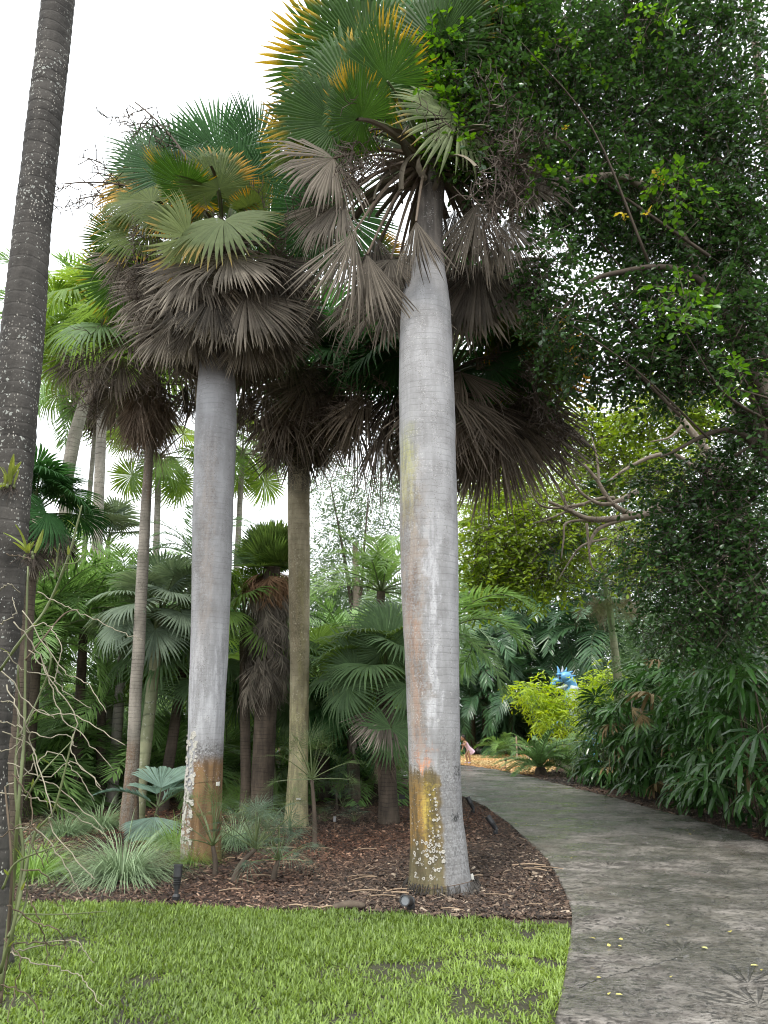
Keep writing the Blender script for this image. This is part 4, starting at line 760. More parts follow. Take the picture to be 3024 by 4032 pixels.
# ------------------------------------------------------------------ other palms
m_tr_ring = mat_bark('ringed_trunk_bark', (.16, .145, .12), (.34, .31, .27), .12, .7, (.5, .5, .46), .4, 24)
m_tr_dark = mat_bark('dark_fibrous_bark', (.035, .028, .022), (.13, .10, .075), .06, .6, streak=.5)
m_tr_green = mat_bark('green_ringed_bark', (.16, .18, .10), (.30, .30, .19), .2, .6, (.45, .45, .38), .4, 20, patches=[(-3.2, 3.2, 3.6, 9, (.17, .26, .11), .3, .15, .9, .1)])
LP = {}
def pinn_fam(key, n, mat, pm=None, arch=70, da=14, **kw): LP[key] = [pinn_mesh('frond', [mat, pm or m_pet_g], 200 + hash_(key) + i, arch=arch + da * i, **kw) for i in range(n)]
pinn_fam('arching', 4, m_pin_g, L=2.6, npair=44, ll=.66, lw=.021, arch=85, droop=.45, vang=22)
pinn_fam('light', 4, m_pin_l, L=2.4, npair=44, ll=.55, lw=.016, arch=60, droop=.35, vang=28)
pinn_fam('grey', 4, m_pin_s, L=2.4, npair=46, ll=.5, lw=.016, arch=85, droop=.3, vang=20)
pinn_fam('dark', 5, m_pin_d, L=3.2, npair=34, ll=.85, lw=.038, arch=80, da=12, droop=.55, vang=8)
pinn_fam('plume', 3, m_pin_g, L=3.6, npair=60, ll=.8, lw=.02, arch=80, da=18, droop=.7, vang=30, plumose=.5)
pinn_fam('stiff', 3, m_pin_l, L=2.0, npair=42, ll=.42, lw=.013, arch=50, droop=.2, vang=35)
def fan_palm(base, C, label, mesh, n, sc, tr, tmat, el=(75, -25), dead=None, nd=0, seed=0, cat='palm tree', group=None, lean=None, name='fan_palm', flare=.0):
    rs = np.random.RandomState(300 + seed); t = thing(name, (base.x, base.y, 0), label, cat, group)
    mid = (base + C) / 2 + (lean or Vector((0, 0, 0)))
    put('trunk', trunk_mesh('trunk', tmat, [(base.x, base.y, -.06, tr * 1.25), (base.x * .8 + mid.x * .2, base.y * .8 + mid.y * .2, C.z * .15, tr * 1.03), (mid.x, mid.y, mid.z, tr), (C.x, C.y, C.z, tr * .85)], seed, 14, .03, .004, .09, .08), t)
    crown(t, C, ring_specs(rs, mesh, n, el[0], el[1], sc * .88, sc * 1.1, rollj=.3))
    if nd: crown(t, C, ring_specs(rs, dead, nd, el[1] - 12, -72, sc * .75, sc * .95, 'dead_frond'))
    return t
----
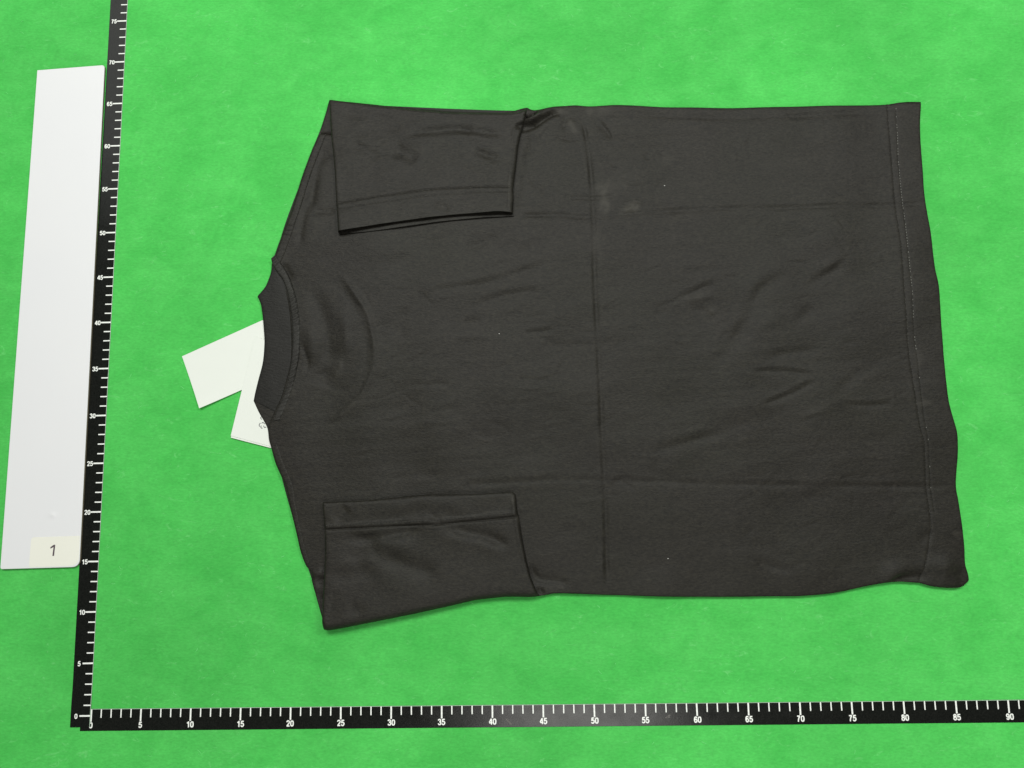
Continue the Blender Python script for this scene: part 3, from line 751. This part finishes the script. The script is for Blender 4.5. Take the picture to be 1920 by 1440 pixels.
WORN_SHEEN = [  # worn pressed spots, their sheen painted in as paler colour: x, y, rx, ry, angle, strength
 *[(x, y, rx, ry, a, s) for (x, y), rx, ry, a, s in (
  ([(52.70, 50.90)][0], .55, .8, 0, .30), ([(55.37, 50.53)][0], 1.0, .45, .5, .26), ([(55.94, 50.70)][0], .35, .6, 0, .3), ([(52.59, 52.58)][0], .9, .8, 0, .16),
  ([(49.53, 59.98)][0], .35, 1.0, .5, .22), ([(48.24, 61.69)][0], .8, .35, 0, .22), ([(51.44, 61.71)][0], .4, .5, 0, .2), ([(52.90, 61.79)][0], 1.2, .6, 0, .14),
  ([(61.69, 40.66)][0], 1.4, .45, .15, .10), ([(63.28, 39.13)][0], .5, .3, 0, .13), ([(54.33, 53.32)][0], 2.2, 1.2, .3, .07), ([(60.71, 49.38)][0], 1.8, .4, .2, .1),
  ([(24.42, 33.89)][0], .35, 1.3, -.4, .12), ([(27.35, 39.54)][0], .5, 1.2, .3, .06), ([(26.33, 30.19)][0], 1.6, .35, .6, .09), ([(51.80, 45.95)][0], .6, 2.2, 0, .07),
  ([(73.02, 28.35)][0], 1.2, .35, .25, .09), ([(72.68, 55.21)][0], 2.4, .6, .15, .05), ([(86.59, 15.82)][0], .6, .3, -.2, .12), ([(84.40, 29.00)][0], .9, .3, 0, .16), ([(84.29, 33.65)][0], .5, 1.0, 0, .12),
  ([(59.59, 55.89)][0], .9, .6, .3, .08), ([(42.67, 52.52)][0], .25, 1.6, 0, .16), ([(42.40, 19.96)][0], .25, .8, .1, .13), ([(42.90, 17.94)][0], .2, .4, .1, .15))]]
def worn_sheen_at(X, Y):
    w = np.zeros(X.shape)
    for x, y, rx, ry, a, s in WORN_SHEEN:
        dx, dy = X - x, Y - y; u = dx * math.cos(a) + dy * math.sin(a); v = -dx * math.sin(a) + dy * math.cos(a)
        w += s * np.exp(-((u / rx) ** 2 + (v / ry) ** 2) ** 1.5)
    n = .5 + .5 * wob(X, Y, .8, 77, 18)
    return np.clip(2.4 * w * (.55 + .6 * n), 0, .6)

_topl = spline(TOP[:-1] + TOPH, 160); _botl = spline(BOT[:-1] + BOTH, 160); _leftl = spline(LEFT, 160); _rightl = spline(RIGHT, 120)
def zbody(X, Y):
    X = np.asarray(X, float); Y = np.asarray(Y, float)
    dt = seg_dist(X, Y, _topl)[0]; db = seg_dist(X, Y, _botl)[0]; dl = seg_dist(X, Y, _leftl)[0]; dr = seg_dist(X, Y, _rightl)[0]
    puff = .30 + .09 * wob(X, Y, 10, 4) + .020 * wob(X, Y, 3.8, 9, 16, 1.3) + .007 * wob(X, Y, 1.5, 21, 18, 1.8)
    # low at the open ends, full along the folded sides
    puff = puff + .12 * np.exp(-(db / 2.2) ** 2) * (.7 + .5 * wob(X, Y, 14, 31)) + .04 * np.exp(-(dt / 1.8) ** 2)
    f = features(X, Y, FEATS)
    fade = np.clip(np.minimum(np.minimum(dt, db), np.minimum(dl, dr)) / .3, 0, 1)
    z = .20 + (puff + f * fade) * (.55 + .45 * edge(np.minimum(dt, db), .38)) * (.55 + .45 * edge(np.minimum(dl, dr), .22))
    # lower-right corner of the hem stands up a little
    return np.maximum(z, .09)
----
Among the entries above, how many lines include the word "part"? Give the number with no comment.

2